Two years after Topkapi, I fell hard for a delectable trifle called How to Steal a Million. It’s got Paris, Audrey Hepburn at her most winsome, and Peter O’Toole as his most dashing, so how could I not be charmed? Here’s one caper film where we don’t have to worry at all about suspending moral judgment, because the object being stolen – a small sculpture known as the Cellini Venus – is actually something that belongs to the thieves in the first place. (Don’t ask!) It’s a romantic comedy with a twist of lemon, and what could be more fun than that?

 I’m also a fan of an L.A.-centric heist film, 2003’s The Italian Job, in which a large contingent of Hollywood names (Mark Wahlberg, Charlize Theron, Donald Sutherland) co-star with a valiant little Mini-Cooper. The underground, underappreciated Los Angeles Metro shows up in a supporting role, and a good time is had by all. (From all reports, this is a much better film than the 1969 British original.) Speaking of updates, the original 1960 Ocean’s Eleven, featuring hijinks by Frank Sinatra and the Rat Pack, was far eclipsed by Steven Soderbergh’s 2001 version, starring George Clooney and a host of other A-listers (Brad Pitt, Matt Damon, Don Cheadle, Elliott Gould, the late Carl Reiner). This Las Vegas casino-heist film proved so popular that it spawned two sequels and then a female spin-off, Ocean’s 8, with Sandra Bullock as Clooney’s sister and the new leader of the pack. 
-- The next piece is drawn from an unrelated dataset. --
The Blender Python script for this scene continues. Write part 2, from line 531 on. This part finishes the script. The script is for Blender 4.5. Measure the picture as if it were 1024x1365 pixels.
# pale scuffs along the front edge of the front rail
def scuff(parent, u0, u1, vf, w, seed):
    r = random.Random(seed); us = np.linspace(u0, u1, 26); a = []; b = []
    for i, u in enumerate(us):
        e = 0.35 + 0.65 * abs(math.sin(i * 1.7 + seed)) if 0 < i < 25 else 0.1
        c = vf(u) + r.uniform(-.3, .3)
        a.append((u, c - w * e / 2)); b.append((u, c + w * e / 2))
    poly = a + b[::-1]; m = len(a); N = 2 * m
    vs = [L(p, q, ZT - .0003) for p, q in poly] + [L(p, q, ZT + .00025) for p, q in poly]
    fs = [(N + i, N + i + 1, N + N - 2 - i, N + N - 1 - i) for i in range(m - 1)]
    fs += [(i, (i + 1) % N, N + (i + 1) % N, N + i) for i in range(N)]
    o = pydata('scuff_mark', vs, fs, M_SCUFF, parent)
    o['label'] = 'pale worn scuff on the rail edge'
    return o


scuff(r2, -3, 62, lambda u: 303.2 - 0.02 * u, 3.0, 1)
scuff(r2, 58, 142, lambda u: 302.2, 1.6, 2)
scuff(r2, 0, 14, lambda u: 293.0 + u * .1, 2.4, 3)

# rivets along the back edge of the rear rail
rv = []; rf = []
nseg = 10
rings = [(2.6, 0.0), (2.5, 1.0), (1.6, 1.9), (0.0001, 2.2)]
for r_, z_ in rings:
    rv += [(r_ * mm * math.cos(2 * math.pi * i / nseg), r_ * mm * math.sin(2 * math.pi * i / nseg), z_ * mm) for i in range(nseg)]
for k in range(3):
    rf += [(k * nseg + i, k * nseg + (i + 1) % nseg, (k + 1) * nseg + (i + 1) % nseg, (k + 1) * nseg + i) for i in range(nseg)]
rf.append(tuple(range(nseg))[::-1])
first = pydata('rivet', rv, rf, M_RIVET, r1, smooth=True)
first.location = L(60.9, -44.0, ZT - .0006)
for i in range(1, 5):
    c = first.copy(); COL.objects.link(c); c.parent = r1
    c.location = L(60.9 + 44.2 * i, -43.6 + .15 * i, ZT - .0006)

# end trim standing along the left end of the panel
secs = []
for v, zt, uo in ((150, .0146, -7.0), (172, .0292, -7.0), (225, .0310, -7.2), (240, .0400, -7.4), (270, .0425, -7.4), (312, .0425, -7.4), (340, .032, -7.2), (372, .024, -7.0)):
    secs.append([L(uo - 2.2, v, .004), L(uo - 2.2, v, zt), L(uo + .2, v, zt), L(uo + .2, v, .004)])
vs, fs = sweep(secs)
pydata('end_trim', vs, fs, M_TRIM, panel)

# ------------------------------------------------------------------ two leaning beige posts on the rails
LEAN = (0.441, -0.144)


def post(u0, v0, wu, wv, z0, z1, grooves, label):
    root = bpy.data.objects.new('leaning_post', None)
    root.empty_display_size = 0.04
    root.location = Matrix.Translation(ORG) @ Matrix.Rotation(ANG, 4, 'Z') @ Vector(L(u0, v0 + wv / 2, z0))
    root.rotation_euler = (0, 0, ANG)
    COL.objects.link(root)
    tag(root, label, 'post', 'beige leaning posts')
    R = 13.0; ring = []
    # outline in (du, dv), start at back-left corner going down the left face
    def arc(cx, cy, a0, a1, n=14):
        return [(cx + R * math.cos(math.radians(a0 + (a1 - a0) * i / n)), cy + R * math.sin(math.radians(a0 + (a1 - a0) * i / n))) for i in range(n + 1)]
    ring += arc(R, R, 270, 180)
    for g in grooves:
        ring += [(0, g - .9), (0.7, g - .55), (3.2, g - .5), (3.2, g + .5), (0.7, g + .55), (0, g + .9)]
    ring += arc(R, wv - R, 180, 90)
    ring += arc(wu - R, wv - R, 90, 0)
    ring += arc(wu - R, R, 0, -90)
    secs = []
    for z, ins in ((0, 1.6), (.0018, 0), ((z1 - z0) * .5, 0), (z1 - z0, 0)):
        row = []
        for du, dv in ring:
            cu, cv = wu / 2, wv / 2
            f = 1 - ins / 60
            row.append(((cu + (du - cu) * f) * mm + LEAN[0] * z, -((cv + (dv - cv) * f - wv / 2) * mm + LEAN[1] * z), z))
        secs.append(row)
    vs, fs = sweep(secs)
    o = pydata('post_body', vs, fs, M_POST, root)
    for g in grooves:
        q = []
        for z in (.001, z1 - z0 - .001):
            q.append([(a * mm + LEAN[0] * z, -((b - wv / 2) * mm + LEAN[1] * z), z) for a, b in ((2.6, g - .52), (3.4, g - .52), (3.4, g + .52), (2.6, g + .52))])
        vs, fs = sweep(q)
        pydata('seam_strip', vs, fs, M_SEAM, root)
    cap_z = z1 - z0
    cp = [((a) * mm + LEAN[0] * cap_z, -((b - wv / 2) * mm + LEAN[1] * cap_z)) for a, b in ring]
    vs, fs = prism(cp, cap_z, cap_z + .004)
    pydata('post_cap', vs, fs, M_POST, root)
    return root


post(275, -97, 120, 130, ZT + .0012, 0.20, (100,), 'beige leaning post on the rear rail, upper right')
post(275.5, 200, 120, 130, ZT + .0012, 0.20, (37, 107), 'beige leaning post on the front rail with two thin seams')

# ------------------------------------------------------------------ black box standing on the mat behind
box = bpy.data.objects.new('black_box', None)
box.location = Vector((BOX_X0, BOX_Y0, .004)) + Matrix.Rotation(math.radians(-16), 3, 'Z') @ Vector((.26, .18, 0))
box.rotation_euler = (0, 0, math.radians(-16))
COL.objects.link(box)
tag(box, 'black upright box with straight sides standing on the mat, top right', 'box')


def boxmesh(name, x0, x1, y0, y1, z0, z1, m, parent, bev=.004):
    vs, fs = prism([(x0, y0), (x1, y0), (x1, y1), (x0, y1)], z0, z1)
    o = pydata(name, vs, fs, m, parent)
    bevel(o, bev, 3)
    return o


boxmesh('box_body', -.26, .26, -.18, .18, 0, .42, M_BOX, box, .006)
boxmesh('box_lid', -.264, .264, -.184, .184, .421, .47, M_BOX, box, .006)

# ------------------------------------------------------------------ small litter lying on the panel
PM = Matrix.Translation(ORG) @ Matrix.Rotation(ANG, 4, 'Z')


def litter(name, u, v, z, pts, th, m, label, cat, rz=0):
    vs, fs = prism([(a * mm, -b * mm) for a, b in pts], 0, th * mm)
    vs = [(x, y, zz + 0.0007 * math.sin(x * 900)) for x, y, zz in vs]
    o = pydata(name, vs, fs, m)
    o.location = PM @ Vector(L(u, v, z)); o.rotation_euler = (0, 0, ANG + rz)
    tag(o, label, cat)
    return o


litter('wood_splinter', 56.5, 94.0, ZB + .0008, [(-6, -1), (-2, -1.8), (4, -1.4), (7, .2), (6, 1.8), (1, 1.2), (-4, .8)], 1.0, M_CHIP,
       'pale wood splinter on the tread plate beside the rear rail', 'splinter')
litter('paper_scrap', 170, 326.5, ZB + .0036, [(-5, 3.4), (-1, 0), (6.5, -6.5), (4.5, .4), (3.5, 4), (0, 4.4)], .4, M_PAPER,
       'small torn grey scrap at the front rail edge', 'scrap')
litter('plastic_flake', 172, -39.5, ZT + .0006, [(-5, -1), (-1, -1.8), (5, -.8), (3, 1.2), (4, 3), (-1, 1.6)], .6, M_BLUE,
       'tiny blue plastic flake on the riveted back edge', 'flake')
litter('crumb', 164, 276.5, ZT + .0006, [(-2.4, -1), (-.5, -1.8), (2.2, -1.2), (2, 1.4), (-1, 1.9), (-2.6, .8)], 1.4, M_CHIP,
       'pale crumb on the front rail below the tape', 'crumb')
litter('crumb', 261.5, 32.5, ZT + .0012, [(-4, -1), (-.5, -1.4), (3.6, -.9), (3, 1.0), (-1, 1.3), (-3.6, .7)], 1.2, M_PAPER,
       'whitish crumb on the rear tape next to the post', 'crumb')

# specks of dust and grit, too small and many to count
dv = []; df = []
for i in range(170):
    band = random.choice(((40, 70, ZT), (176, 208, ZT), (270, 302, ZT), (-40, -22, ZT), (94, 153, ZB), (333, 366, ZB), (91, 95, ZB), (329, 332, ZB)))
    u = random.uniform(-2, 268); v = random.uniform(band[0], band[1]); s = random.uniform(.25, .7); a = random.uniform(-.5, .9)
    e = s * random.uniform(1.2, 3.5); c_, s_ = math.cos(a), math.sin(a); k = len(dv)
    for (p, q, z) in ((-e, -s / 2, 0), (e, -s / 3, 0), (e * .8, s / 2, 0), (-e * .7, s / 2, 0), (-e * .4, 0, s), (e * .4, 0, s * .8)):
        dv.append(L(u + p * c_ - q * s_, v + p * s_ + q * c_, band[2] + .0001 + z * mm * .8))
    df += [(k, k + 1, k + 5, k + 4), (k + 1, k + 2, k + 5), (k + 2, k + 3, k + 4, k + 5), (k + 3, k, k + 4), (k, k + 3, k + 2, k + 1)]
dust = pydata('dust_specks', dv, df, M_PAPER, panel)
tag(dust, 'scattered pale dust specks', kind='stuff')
 Though Soderbergh claimed in 2013 to have retired from Hollywood, he returned in 2017 with Logan Lucky, about a  blue-collar caper which has been called (even within the script itself) Ocean’s 7-Eleven. (The wholly unknown screenwriter may in fact be Soderbergh’s wife, Jules Asner, writing under a pseudonym.) Here the milieu is far from Las Vegas glitz: we’re in West Virginia, a place of beauty (see John Denver’s “Country Roads,” which plays a key role in the plot), but also a land of poverty and desperation. Also, of course, NASCAR. A motley crew played by Channing Tatum, Adam Driver, a slumming Daniel Craig, and two other doofuses figure out an audacious, sometimes downright hilarious, way of ripping off the proceeds of the local race track in order to re-make their down-at-the-heels lives. Also figuring into the plot: cockroaches, gummy bears, a children’s beauty pageant, and a prosthetic arm. The very indie film was shot in a mere 36 days (which puts it nearly in Roger Corman territory): perhaps that’s why hillbilly accents are every which way and some plot elements never quite gel. But if Logan Lucky lacks logic, it certainly has heart—and good cheer. So I’ll cheer: Hooray!